2.金融監督指針による指導


 しかし、金融業界を監督する金融庁が金融機関の経営内容を指導するものに「金融監督指針」という指導要領があり、地域金融機関は中小企業金融の役割を円滑に担う事を目的に「企業を評価する基準」と「支援の方法」について定められているが、昨年、金融円滑化法の期限延長に関連して内容の一部が改訂されている。

 この改訂により考慮すべきポイントとなるのが、金融機関が中小・小規模企業を支援する際の目安である「ソリューション提案(図−2)」を実施する基準の捉え方として、対象とする企業の事業内容を「持続可能性があるか否か」見極めなさいという点が追加されたことである。


【図−2】
図−2


 事業の持続可能性が見込まれない取引先に対しては、慎重かつ十分な検討を行ない債務者に理解を得た上で債務整理を前提とした対応策をとるようにと指導された点で、いわゆる「クローズド型の支援スキーム」と言われるもので「出口戦略」といわれる所以であろう。

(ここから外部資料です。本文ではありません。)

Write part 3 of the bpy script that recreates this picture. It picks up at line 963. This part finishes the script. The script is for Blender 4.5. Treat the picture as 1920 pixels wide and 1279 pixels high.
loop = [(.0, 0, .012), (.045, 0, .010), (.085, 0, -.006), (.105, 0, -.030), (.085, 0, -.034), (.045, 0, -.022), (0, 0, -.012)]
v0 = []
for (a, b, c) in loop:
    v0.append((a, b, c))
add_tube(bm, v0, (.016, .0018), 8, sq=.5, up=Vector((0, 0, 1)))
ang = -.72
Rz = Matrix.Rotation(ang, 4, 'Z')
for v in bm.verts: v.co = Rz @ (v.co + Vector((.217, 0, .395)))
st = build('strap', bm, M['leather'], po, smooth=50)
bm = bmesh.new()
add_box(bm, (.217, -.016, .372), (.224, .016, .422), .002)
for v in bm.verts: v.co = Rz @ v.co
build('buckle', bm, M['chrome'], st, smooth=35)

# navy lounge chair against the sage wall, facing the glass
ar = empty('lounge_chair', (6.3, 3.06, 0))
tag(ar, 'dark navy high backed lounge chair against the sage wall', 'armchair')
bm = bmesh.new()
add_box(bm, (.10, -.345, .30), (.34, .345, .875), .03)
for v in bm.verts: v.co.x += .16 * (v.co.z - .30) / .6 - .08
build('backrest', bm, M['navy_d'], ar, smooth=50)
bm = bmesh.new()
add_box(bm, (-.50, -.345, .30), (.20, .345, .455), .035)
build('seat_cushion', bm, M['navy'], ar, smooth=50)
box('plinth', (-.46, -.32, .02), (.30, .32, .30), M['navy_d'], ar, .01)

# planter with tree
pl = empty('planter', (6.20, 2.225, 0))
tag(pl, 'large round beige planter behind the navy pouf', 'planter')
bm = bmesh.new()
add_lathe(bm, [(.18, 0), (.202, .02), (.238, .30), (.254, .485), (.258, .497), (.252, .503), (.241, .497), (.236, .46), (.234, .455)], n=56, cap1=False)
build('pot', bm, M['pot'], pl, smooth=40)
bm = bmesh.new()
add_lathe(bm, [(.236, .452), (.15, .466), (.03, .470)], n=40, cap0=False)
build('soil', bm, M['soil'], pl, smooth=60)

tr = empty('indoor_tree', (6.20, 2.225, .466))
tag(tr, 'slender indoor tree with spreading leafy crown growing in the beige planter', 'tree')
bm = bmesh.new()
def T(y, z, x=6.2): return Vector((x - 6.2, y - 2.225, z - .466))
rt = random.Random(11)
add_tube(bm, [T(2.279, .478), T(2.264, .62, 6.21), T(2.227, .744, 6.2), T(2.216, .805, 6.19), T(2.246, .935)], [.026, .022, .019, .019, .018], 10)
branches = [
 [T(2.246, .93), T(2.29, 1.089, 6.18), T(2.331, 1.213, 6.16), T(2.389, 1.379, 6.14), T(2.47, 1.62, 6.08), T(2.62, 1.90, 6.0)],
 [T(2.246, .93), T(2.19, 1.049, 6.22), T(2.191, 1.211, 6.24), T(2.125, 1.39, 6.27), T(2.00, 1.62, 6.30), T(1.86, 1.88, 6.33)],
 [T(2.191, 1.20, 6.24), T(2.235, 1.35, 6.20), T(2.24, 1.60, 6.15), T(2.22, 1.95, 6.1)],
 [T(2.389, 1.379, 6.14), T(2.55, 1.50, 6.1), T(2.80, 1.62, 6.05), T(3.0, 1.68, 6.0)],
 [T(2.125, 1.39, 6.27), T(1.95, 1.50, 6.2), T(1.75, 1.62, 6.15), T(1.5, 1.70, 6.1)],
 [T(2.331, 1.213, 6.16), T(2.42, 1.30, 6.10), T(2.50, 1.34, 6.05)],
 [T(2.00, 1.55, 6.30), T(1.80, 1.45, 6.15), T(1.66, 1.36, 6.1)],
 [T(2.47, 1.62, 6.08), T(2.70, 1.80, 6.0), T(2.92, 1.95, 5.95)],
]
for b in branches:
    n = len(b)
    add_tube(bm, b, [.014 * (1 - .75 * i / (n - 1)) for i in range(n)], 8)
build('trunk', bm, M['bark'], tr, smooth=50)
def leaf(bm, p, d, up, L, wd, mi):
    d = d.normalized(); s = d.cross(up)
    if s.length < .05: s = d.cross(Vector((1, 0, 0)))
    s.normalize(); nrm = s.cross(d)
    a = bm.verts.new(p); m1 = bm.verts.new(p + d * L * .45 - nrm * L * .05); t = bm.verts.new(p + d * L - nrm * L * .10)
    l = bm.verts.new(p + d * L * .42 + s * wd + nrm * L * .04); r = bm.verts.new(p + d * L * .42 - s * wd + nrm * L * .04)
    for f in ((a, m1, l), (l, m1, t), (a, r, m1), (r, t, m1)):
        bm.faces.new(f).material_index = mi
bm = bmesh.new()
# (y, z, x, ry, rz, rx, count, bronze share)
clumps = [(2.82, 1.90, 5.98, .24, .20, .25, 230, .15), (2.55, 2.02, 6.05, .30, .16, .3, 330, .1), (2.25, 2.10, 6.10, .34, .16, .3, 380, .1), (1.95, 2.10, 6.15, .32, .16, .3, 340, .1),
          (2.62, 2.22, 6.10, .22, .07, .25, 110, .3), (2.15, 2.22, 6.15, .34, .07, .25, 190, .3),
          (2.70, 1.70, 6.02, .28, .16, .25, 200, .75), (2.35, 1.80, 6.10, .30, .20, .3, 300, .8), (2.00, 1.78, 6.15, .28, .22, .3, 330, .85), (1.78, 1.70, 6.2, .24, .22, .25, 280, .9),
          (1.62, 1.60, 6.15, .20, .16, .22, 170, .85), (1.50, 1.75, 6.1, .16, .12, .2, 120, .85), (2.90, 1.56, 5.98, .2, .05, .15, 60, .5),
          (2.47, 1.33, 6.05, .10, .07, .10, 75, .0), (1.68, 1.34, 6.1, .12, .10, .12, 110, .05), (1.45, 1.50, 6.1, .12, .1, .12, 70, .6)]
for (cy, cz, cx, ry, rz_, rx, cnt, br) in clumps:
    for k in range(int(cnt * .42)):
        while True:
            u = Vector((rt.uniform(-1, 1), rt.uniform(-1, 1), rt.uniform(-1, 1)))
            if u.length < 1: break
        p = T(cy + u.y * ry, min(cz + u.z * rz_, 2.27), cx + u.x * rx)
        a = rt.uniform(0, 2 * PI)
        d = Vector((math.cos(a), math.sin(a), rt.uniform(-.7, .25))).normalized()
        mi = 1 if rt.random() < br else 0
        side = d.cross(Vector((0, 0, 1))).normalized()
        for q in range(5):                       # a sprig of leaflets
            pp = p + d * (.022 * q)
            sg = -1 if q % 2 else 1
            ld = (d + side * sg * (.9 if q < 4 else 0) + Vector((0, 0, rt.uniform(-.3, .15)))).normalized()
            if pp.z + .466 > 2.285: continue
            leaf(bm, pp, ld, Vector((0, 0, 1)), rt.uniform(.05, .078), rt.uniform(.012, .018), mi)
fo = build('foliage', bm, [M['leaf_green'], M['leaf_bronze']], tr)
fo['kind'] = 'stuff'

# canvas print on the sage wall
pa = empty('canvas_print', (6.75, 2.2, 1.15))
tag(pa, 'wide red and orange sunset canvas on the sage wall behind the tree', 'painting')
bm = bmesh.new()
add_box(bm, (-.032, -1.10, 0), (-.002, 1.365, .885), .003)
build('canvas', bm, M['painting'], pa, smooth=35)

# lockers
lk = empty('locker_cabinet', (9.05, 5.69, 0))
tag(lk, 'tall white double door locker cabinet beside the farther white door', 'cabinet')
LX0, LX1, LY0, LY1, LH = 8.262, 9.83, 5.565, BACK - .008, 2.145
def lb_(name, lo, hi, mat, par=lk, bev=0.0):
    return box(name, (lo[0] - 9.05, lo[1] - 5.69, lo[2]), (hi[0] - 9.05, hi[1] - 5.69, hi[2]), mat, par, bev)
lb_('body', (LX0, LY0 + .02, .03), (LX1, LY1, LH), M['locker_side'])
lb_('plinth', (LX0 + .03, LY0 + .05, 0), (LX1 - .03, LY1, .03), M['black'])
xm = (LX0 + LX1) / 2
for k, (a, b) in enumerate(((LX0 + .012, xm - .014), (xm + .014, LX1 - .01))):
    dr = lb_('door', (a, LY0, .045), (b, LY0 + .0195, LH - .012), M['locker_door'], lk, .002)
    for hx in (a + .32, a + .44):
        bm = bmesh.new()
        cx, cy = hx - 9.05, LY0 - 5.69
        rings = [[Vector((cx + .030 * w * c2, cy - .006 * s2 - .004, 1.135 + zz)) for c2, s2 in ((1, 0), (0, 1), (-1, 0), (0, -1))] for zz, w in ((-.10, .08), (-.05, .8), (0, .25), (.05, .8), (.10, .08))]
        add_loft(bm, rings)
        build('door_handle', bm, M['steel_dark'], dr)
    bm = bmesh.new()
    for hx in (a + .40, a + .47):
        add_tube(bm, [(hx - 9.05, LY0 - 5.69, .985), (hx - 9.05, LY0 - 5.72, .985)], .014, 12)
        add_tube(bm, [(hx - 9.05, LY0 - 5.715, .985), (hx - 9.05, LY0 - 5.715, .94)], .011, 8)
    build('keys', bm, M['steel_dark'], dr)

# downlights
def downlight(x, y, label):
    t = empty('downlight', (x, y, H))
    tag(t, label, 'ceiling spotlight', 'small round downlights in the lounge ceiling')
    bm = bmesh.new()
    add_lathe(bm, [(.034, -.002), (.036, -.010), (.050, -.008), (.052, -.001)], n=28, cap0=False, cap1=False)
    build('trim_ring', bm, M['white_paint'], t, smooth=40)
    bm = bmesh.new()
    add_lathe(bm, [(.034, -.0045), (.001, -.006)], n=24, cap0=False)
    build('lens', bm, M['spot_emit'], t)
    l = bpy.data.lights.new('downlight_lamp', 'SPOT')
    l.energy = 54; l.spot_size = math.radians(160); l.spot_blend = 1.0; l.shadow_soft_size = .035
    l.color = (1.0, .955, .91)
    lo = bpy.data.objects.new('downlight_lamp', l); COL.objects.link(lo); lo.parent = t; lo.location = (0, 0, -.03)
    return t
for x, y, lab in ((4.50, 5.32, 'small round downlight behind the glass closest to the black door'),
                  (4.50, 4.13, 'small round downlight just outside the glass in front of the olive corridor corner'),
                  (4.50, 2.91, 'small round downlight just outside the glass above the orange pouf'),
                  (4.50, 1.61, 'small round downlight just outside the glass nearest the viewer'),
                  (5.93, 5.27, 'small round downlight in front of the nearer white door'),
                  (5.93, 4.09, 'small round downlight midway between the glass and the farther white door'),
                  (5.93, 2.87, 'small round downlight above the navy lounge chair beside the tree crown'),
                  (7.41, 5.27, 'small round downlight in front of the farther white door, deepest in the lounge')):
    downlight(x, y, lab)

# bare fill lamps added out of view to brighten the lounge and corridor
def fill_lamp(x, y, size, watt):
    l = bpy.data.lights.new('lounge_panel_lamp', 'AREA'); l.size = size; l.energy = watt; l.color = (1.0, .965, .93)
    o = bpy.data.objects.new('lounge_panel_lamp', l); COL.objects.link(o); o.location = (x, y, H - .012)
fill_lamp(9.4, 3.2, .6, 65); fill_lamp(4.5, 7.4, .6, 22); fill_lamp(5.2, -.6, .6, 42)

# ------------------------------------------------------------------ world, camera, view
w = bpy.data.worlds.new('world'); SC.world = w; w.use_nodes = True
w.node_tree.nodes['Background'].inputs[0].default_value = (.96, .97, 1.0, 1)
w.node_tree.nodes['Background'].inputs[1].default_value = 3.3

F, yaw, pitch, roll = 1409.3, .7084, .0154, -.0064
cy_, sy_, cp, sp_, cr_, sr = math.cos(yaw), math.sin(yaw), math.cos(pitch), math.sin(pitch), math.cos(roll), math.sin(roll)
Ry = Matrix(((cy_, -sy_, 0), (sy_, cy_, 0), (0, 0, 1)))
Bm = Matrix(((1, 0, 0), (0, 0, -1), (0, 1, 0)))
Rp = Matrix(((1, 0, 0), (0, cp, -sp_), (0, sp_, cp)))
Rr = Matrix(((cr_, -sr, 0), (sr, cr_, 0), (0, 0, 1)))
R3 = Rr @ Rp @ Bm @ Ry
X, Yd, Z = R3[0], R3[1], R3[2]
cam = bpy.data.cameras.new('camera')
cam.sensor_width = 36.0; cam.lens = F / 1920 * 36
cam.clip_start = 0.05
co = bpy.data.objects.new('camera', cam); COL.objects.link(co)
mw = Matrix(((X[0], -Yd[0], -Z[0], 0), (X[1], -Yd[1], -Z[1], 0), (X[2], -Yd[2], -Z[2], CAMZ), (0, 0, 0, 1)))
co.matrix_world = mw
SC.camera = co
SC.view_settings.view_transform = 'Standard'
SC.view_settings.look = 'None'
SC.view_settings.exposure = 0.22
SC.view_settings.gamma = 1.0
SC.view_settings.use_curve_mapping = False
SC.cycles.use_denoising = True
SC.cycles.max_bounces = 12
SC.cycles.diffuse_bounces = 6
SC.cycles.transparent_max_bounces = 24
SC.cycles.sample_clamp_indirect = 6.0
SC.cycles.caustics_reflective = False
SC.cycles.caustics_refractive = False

 金融監督指針の中で謳われている「出口戦略」の本来の考え方は「経済環境の悪化により経営が厳しく借入金の返済が困難な中小企業については、経営の抜本的改革を実現することで再生を図る、そのために必要な再建計画を策定し、借入金の返済負担が大きい場合は優遇することで、再建計画の実行を側面支援し企業の再生を図る」ことであるはずだが、今般示されているソリューション提案の方法論については、ある意味、マーケット市場において、存続していい企業と存続することが難しい企業があった場合、メリハリをつけて対応し、延長された1年間の期間内に企業実態を見極め厳正な対応をとるよう求められている。

 「信頼関係の構築が困難な債務者(企業)」、「金融機関からの真摯な働きかけにもかかわらず財務内容の正確な開示に向けた誠実な対応が見られない債務者」等は債権保全の必要性を検討し、適切かつ速やかな対応を実施することという点も指摘されており、「企業の実態を適切に評価し、持続可能性のある企業に対しては積極的に支援を行う」というスタンスよりも「回復の見込のない企業は市場から退場するよう選別を行う」スタンスに変化する可能性が高い点が最大の問題といえる。